_Task material_:

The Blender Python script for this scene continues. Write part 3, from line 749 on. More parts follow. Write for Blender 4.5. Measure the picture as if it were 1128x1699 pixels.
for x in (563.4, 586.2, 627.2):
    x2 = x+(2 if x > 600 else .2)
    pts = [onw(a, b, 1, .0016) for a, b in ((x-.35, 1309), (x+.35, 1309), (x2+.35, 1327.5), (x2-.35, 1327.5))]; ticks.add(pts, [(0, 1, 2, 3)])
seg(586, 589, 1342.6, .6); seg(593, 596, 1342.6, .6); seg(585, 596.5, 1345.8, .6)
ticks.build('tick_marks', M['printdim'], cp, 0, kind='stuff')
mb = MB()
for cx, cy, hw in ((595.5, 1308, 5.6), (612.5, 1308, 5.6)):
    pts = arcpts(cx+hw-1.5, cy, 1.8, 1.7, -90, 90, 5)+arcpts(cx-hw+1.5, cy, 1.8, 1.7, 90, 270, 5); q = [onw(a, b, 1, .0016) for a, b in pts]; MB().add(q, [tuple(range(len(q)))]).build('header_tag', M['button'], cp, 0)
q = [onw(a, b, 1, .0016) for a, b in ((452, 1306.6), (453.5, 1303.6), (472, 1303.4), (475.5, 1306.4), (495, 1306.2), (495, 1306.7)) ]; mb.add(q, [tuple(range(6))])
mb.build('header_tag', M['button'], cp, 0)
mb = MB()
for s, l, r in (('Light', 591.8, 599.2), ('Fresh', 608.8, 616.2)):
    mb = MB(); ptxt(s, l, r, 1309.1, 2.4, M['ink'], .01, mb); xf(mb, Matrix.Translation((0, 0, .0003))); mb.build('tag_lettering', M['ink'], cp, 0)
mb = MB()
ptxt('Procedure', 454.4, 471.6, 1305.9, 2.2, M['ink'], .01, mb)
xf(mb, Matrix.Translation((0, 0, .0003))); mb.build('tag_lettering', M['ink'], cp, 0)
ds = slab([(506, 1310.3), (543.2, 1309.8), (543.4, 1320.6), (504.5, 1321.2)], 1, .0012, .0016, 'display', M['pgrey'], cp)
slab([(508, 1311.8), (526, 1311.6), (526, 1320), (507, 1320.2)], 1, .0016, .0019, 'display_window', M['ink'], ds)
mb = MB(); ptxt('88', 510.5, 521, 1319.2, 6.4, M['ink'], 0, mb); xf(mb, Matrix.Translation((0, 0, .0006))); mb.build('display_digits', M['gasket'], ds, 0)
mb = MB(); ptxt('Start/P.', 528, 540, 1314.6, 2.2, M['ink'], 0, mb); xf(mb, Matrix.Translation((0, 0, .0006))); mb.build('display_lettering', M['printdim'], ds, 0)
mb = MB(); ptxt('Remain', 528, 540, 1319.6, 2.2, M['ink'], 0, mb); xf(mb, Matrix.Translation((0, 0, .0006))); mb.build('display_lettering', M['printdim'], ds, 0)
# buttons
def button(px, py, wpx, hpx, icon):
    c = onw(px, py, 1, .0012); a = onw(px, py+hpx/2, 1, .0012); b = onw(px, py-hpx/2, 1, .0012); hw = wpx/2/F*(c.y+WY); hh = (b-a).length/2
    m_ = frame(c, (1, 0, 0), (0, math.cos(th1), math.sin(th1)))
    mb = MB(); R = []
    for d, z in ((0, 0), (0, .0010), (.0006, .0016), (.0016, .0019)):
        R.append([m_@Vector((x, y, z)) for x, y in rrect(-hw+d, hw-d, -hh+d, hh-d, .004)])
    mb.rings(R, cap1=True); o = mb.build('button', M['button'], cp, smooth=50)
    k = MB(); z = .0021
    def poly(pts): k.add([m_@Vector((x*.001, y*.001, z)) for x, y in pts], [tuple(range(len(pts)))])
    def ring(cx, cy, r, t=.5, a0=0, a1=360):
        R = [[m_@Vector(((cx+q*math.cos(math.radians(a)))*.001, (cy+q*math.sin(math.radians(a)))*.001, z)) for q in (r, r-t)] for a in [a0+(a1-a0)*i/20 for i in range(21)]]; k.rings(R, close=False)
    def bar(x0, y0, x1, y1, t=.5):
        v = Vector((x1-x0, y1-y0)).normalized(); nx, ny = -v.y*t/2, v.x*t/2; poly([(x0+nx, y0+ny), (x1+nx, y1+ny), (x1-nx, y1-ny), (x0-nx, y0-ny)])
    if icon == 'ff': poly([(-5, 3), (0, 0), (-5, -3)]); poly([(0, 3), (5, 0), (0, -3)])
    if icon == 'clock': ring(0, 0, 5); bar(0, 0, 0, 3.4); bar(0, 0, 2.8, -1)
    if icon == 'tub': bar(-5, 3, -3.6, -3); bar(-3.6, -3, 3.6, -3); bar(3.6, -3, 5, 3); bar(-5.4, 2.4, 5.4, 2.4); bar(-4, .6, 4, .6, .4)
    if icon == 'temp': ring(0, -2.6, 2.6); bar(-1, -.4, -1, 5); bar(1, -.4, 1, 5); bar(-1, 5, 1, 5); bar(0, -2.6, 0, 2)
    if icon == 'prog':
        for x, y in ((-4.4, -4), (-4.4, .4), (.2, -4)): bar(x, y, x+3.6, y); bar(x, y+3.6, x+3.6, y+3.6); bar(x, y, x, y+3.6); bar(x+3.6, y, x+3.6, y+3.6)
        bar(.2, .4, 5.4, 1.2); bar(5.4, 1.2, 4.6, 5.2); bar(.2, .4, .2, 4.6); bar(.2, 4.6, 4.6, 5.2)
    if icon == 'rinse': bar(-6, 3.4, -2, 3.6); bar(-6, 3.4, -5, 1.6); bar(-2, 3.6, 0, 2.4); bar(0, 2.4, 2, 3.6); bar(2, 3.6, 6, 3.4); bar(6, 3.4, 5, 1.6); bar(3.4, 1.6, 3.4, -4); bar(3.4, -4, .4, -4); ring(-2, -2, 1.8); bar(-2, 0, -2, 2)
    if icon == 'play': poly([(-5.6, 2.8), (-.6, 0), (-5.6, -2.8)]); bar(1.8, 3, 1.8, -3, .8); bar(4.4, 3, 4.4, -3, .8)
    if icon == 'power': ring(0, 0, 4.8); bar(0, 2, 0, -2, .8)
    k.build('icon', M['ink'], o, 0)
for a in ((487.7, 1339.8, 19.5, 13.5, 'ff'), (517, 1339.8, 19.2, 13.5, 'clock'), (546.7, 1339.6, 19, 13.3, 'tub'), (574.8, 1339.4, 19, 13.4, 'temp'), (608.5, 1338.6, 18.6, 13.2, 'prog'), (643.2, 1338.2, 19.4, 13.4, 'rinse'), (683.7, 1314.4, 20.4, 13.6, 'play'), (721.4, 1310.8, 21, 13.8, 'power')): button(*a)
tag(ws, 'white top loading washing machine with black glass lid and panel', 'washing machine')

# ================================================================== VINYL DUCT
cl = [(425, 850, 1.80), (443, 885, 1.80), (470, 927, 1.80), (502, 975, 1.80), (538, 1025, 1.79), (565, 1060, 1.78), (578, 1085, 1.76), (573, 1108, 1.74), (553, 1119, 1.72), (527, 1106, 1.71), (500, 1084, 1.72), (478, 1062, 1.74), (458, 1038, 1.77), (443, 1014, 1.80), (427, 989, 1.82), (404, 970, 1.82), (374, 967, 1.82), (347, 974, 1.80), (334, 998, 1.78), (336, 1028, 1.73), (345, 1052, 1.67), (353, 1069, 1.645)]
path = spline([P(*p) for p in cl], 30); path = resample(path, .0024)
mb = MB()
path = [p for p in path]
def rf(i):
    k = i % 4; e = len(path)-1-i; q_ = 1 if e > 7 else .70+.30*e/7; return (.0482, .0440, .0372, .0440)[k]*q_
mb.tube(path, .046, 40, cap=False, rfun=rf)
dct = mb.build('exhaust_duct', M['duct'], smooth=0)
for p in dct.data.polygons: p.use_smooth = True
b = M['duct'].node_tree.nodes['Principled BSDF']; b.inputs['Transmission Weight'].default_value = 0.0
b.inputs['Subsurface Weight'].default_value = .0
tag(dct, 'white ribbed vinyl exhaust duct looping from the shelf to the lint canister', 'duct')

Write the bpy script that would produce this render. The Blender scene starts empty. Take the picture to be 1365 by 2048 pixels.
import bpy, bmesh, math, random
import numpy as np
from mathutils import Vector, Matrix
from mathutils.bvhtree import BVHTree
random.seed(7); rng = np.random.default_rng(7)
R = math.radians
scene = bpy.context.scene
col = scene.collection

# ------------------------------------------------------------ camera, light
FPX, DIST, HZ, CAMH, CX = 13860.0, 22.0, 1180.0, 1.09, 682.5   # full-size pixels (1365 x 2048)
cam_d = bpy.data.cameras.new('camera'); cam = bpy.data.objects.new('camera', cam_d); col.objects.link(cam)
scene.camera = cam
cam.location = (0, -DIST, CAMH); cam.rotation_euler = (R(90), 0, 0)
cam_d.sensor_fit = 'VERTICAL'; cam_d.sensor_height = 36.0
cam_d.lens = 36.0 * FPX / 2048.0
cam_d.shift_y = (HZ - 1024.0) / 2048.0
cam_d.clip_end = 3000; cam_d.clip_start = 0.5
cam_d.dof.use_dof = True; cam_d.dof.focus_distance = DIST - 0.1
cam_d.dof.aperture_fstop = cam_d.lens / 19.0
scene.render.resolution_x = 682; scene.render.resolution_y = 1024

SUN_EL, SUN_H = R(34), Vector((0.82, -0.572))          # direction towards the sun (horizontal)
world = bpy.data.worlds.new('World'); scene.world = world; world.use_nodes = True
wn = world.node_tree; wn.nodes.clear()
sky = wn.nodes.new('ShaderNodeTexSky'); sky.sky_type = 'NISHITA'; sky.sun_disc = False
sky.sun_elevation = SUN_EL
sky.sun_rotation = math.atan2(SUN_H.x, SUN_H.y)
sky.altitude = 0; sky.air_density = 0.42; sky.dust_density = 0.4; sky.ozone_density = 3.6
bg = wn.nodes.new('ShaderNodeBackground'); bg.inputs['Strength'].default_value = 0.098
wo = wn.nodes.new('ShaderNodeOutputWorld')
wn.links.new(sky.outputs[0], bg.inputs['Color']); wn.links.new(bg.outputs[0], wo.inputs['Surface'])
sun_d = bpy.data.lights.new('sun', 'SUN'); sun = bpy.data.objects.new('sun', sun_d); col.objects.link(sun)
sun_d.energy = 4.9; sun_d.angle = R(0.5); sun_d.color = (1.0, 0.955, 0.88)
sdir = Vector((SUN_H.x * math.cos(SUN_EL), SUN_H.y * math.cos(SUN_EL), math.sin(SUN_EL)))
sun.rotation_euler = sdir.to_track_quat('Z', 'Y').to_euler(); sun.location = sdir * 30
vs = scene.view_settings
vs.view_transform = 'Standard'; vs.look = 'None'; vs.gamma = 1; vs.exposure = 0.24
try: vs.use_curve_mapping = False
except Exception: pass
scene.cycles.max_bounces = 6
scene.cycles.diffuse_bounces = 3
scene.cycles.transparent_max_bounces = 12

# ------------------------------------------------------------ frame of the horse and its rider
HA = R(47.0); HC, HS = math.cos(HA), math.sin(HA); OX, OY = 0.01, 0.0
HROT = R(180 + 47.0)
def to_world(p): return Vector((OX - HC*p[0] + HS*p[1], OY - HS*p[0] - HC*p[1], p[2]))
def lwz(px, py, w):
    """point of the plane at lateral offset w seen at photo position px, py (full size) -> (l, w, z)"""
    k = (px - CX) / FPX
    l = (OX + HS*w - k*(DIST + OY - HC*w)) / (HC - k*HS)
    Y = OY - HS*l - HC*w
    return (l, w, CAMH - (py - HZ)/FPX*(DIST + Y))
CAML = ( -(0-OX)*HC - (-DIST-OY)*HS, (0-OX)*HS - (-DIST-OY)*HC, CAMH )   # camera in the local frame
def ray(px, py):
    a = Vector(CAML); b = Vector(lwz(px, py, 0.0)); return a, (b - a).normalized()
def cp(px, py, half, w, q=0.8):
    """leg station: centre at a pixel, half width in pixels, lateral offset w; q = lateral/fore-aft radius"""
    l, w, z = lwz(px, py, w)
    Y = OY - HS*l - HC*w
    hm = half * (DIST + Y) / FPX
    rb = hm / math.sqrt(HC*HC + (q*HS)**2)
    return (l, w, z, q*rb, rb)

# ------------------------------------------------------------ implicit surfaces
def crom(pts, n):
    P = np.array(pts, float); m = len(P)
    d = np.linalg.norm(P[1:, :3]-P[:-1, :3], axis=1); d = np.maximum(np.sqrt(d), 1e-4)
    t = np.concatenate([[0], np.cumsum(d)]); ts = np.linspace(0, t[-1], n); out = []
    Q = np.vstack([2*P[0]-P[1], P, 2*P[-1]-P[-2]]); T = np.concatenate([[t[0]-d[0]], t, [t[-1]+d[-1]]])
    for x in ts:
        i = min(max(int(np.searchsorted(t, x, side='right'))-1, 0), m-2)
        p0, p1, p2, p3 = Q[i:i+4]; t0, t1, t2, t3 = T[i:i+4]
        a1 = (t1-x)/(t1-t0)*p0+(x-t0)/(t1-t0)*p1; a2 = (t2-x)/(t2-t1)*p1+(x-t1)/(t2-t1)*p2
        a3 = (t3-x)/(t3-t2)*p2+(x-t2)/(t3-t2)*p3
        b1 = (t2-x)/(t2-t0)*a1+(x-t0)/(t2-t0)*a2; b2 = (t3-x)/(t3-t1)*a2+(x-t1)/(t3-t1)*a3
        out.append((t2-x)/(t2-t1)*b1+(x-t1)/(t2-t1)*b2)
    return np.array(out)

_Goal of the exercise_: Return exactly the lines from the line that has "Write the bpy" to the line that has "col = scene.collection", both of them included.

_Completed task_:
Write the bpy script that would produce this render. The Blender scene starts empty. Take the picture to be 1365 by 2048 pixels.
import bpy, bmesh, math, random
import numpy as np
from mathutils import Vector, Matrix
from mathutils.bvhtree import BVHTree
random.seed(7); rng = np.random.default_rng(7)
R = math.radians
scene = bpy.context.scene
col = scene.collection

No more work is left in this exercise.